[Exercise brief] Find every line below that contains the word "This" and copy it out.

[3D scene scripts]
┄┄┄┄┄┄┄┄┄┄
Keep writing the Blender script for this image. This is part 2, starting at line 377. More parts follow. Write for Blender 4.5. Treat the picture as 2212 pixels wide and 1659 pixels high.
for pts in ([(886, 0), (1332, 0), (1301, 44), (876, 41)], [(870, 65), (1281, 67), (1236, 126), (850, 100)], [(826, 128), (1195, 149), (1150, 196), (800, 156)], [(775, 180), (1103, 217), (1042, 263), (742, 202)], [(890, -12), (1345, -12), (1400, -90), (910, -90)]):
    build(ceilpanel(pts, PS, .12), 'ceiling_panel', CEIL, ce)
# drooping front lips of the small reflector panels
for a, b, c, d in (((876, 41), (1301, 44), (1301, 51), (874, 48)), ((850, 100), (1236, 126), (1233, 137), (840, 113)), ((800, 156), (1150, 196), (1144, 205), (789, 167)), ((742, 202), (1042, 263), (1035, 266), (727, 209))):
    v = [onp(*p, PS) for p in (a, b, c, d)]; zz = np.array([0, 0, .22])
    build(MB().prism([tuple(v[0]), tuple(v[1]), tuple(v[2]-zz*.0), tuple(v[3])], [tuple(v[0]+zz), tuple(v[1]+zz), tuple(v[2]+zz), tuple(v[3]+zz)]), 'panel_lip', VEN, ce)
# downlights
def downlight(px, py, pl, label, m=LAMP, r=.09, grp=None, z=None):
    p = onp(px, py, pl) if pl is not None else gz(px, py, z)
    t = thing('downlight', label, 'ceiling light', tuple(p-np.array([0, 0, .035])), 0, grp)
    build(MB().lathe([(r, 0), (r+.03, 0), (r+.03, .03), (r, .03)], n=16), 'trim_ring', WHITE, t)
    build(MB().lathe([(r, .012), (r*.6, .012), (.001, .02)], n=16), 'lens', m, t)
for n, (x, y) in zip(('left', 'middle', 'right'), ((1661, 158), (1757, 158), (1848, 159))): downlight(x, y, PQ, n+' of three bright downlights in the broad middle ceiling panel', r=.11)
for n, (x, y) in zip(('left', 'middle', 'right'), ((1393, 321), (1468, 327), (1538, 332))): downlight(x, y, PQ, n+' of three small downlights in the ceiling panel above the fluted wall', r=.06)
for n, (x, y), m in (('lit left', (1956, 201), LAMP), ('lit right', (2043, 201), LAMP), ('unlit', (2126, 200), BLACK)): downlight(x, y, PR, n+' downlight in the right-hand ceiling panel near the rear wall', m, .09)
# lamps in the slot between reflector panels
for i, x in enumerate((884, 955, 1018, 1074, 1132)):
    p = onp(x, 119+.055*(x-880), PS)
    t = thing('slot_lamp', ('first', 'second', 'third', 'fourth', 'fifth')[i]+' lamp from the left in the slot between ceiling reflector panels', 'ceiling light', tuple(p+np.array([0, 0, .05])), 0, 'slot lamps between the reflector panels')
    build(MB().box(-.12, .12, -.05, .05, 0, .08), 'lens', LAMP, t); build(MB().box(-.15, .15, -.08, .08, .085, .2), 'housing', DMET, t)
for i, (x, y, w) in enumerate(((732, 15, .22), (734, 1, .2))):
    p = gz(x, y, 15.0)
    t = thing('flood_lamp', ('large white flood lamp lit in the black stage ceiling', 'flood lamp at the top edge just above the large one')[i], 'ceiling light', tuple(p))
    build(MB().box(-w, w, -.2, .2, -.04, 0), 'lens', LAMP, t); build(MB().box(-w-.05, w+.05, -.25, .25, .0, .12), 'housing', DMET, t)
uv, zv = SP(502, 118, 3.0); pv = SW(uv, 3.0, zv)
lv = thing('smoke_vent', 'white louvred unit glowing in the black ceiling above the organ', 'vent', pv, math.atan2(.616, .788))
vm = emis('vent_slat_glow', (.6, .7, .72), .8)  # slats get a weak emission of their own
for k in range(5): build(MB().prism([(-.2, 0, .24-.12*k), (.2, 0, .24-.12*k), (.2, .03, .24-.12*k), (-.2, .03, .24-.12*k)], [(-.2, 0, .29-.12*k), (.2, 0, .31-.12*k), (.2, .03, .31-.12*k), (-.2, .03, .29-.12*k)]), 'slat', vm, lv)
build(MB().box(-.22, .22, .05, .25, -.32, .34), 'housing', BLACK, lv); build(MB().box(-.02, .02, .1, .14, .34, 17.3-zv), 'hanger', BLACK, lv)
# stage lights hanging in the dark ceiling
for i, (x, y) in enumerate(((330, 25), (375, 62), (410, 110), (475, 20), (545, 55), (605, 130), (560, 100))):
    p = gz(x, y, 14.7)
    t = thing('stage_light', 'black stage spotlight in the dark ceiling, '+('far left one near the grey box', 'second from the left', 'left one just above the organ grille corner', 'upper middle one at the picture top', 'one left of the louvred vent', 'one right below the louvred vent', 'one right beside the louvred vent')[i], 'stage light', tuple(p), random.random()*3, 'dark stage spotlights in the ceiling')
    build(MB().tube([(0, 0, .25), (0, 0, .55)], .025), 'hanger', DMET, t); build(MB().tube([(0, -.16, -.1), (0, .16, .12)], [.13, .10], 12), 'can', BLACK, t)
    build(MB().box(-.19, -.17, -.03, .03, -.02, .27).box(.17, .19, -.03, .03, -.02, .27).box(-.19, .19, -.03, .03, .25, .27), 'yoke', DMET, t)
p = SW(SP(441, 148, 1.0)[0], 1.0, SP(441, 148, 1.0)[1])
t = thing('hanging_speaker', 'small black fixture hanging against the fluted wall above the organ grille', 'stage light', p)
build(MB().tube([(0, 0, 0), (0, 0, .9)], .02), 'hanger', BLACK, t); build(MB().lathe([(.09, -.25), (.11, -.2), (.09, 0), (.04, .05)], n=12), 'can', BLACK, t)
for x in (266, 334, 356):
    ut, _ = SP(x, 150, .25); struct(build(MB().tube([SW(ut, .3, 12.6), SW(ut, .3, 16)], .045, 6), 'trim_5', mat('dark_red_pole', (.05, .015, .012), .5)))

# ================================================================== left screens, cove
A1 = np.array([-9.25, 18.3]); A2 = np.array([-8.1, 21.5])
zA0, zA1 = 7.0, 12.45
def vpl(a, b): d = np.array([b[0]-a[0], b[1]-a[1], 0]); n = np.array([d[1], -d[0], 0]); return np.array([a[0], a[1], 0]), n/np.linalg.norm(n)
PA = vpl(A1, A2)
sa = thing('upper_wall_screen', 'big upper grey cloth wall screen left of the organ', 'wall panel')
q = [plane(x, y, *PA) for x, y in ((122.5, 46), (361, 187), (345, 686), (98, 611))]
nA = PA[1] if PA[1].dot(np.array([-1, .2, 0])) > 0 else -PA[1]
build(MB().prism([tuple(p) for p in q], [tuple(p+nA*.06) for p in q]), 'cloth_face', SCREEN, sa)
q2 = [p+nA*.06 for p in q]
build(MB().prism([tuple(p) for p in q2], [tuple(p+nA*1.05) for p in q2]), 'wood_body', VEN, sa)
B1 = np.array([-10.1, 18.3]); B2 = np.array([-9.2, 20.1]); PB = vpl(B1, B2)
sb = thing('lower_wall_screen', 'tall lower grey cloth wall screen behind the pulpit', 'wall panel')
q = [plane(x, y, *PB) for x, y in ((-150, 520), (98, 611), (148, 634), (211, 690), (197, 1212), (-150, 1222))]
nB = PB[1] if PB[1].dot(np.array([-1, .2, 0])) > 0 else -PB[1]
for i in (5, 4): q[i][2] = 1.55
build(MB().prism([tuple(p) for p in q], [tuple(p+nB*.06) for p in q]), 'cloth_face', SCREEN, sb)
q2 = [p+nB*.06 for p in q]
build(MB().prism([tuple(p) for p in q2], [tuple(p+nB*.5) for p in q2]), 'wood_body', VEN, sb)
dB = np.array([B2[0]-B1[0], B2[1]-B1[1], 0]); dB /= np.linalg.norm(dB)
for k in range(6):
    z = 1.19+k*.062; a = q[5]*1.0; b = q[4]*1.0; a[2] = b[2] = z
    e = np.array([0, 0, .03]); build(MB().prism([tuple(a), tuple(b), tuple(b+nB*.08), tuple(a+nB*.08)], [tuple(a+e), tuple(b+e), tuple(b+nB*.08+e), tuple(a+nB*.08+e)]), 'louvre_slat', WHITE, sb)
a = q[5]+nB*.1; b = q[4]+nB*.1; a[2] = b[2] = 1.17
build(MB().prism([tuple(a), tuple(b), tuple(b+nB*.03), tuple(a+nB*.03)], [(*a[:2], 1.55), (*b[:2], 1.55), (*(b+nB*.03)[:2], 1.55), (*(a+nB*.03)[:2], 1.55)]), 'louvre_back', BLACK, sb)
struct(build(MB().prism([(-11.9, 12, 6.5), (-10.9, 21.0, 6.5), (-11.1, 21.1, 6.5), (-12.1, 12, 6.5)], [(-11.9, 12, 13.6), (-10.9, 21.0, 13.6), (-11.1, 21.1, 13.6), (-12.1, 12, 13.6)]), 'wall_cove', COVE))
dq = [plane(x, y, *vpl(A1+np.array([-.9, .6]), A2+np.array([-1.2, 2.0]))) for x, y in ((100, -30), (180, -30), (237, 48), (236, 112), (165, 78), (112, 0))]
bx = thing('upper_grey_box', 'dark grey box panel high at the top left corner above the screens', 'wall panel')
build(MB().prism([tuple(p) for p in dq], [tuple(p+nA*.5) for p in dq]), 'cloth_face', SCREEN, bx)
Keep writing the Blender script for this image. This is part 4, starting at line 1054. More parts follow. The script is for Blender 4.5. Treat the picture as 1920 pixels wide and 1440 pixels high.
┄┄┄┄┄┄┄┄┄┄
[Exercise answer]
Keep writing the Blender script for this image. This is part 2, starting at line 377. More parts follow. Write for Blender 4.5. Treat the picture as 2212 pixels wide and 1659 pixels high.
Keep writing the Blender script for this image. This is part 4, starting at line 1054. More parts follow. The script is for Blender 4.5. Treat the picture as 1920 pixels wide and 1440 pixels high.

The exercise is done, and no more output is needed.